Scenes as source code
────────────────────────────────────────

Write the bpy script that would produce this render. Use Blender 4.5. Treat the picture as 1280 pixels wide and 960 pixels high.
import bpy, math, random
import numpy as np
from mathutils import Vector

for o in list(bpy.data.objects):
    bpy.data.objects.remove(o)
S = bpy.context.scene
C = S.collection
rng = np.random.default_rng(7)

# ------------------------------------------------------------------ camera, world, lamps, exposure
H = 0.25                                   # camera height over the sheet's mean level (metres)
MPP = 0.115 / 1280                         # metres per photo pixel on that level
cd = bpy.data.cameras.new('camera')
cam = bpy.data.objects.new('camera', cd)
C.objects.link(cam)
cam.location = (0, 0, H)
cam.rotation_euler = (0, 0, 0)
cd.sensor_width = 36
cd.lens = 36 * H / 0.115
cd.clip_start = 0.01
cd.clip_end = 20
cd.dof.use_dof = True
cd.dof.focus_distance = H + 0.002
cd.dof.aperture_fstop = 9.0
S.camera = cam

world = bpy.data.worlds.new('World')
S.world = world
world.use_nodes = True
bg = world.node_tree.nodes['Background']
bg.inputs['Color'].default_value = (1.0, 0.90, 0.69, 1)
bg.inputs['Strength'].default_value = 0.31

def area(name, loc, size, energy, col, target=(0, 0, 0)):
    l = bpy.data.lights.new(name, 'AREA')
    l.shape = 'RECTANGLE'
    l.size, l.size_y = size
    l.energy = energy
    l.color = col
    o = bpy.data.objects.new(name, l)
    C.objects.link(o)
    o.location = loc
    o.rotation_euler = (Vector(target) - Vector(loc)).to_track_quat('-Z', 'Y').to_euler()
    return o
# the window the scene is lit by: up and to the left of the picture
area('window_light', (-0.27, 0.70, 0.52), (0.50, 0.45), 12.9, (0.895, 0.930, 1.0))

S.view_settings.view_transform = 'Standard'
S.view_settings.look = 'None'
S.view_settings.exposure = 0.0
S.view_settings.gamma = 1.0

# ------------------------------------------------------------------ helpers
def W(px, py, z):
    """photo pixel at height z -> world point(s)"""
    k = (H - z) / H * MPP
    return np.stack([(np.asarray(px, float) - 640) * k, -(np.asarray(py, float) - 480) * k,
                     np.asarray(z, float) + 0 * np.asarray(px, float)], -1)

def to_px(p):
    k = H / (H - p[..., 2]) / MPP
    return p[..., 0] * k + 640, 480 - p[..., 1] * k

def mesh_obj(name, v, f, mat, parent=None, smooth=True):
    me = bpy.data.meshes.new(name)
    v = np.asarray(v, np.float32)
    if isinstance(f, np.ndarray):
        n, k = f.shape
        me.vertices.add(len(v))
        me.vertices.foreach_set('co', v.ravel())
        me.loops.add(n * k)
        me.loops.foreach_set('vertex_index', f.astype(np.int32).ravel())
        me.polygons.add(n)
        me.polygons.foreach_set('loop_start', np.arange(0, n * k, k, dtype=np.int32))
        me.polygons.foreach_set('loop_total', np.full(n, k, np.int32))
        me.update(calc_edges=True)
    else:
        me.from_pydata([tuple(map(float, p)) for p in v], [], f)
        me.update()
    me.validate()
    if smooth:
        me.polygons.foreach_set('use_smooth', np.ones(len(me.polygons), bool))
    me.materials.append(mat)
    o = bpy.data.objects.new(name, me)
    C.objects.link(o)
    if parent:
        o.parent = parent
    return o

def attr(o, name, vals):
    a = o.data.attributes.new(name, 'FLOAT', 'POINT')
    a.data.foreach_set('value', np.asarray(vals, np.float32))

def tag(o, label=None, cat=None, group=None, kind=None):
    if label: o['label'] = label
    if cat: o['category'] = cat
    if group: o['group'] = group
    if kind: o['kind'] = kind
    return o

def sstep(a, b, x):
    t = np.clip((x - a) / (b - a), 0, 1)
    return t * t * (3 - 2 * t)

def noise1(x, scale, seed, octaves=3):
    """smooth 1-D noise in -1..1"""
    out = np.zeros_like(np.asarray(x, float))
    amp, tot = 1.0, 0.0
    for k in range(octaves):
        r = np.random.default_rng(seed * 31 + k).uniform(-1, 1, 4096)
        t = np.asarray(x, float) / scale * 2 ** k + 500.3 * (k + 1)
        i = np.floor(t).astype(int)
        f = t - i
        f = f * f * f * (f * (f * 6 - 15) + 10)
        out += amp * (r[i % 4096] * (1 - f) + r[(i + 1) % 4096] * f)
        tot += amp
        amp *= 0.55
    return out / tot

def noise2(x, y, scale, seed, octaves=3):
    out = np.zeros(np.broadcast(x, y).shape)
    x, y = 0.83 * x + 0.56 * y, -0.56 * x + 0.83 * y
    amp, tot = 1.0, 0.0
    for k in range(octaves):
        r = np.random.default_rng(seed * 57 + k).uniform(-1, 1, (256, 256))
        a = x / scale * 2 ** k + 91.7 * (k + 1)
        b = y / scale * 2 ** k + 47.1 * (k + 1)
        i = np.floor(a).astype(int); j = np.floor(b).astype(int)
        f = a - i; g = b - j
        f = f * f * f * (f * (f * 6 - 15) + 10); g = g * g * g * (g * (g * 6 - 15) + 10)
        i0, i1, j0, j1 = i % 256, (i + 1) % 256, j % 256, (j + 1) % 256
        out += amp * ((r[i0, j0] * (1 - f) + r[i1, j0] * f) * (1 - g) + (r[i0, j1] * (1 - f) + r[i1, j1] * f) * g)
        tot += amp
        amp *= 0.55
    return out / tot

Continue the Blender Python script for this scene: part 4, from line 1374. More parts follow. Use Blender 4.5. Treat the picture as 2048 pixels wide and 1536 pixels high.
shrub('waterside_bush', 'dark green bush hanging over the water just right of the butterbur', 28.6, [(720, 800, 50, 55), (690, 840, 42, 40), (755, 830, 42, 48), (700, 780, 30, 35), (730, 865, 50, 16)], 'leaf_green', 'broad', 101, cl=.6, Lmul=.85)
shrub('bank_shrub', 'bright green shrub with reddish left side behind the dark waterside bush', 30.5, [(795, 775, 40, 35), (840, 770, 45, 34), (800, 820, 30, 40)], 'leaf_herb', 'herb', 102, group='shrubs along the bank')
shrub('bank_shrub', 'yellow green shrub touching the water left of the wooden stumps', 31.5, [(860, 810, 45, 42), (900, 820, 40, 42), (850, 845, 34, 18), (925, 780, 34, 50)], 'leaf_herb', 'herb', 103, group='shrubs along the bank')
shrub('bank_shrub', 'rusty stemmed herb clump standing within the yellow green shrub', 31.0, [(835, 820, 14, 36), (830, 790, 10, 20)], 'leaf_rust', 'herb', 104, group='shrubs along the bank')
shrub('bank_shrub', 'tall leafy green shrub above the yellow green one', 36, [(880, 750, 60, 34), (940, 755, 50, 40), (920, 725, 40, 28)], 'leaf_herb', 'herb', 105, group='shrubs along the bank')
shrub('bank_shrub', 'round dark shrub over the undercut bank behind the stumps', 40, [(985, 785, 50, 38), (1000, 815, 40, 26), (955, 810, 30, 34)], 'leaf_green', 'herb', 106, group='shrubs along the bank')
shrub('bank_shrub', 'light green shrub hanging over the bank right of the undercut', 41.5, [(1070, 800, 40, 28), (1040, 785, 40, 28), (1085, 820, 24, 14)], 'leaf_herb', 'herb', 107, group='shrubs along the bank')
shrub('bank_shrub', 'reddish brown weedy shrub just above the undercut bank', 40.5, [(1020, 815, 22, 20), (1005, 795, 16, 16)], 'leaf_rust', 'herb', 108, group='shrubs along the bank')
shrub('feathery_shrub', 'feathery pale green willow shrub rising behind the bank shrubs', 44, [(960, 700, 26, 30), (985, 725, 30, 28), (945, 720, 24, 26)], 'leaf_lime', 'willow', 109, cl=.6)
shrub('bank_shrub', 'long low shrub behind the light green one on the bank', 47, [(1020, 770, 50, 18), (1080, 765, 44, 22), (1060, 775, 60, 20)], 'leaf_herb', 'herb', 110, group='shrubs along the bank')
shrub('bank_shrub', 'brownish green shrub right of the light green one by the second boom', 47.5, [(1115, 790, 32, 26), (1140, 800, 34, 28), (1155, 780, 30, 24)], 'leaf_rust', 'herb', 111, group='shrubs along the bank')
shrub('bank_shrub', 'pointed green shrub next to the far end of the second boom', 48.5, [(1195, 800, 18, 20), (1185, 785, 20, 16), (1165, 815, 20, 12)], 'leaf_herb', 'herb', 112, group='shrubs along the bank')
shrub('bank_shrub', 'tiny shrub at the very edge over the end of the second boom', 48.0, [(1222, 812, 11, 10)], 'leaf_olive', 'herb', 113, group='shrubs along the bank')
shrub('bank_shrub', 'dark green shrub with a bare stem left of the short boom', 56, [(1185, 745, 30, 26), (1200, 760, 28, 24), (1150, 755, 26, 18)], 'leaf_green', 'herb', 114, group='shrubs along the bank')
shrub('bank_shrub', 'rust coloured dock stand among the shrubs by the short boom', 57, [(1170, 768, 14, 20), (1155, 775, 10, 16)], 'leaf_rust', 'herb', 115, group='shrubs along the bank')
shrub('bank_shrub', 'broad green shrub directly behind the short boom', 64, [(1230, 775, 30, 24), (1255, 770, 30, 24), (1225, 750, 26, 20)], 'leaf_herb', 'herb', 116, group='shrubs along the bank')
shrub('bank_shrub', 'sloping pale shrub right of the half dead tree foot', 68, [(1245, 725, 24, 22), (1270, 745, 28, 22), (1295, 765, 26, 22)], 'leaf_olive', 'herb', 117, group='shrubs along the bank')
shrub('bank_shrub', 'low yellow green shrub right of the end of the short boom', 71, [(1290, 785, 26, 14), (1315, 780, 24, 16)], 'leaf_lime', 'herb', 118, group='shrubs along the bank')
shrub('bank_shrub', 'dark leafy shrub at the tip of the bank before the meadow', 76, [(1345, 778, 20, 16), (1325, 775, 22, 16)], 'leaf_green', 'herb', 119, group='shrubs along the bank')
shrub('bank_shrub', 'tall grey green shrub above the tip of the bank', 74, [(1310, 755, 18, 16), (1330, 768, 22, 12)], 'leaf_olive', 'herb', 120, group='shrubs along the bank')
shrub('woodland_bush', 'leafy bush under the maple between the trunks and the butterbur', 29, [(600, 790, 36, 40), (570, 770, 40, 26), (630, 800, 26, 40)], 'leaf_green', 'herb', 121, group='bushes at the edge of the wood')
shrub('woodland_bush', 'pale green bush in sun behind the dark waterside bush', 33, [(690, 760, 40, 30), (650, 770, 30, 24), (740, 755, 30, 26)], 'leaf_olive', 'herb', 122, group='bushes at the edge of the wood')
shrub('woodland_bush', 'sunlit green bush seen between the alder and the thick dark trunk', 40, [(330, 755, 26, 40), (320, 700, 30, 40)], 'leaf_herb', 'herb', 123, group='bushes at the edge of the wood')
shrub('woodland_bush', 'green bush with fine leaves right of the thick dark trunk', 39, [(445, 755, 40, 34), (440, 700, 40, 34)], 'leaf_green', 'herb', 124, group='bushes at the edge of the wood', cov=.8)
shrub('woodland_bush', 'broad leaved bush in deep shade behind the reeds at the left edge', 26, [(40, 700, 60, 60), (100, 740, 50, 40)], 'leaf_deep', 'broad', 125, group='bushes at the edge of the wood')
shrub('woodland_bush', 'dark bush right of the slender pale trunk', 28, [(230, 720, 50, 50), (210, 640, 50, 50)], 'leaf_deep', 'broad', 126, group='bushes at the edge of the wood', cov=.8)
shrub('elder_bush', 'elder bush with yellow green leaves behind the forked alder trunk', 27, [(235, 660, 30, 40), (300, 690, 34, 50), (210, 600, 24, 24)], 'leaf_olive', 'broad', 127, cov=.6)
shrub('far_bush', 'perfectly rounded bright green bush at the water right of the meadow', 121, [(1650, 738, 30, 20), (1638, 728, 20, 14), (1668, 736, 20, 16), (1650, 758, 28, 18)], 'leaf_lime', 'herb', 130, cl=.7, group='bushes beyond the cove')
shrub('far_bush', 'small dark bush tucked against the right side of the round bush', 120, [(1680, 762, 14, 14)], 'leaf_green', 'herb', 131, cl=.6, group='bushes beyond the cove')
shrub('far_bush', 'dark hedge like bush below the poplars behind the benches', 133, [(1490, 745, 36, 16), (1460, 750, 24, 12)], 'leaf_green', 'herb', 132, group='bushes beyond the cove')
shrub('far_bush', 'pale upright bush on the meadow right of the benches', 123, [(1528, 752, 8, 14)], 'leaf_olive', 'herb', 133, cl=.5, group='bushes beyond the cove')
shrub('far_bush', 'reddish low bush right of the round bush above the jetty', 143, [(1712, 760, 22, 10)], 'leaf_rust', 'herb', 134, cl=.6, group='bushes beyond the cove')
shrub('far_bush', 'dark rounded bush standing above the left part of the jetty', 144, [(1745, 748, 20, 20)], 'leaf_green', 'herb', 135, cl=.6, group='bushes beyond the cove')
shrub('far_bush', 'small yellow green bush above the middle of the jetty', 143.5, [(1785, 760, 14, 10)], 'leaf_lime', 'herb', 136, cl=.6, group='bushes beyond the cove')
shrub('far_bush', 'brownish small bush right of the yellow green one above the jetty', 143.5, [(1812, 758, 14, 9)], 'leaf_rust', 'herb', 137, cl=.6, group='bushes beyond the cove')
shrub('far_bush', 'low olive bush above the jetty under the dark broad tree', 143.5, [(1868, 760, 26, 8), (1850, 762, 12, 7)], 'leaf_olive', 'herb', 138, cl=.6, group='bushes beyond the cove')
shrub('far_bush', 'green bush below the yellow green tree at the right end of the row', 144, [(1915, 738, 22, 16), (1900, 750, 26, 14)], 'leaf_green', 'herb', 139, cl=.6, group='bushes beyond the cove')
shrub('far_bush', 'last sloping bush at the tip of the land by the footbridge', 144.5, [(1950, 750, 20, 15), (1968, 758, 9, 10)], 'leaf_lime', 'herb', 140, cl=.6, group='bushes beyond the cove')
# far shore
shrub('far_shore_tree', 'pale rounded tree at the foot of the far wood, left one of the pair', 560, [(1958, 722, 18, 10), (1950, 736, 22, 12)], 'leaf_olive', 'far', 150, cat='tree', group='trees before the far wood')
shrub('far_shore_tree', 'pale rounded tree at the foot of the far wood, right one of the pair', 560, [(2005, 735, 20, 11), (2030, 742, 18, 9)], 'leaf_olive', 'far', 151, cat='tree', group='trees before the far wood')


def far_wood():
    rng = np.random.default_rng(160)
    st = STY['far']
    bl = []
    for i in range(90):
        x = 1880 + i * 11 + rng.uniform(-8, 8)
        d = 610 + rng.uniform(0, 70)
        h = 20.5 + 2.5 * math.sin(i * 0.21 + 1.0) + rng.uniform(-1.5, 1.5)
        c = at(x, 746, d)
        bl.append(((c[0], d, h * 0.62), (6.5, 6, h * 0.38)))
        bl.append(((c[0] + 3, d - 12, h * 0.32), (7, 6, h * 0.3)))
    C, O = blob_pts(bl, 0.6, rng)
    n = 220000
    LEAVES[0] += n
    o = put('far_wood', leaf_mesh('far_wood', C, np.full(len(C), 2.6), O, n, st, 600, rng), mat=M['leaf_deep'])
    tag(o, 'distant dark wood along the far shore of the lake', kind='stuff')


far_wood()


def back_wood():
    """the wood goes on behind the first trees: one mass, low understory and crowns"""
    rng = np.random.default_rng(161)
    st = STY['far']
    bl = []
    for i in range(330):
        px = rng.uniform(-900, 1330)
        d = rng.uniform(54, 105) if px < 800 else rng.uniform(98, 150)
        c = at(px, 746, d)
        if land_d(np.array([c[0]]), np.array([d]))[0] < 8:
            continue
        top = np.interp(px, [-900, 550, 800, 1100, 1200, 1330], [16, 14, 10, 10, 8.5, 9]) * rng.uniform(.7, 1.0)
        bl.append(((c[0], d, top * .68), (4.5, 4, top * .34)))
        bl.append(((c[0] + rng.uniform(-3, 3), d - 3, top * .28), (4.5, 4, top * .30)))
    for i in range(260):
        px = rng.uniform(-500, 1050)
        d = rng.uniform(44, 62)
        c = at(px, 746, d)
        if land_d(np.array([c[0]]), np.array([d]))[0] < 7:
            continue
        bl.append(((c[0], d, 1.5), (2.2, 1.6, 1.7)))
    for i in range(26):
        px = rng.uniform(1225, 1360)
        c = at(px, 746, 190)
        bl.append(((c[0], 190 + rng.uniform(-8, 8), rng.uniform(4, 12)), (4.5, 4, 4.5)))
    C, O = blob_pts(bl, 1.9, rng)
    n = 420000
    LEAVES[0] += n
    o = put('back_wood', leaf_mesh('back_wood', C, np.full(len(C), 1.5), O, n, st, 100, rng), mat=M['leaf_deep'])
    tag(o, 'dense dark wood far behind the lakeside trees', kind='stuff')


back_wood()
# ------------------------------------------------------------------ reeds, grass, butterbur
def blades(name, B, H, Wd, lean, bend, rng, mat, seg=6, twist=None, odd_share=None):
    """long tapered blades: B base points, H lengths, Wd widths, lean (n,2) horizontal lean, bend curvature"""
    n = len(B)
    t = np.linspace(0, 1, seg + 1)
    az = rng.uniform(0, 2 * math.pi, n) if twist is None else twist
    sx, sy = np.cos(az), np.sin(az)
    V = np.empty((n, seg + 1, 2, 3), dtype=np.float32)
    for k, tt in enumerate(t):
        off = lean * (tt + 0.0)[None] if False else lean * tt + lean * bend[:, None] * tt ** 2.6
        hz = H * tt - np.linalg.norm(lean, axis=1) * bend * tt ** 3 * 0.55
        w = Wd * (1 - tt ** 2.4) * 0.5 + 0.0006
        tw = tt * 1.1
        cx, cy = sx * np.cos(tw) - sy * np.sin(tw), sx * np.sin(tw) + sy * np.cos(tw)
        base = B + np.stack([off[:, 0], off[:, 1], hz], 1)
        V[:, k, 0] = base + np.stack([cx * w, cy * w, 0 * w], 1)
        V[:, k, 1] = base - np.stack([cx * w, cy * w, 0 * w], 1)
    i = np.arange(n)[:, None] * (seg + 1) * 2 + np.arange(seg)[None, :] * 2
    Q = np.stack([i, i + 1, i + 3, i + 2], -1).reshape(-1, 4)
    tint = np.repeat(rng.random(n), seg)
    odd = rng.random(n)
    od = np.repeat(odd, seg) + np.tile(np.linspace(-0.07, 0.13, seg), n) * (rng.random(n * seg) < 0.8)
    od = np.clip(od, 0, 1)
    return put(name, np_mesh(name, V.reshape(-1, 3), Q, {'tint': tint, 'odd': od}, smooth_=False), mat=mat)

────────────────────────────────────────

## Direction
Please give an exact restatement of only the lines from the beginning of the material above to the line with "rng = np.random.default_rng(7)", inclusive.

## Exercise result
Write the bpy script that would produce this render. Use Blender 4.5. Treat the picture as 1280 pixels wide and 960 pixels high.
import bpy, math, random
import numpy as np
from mathutils import Vector

for o in list(bpy.data.objects):
    bpy.data.objects.remove(o)
S = bpy.context.scene
C = S.collection
rng = np.random.default_rng(7)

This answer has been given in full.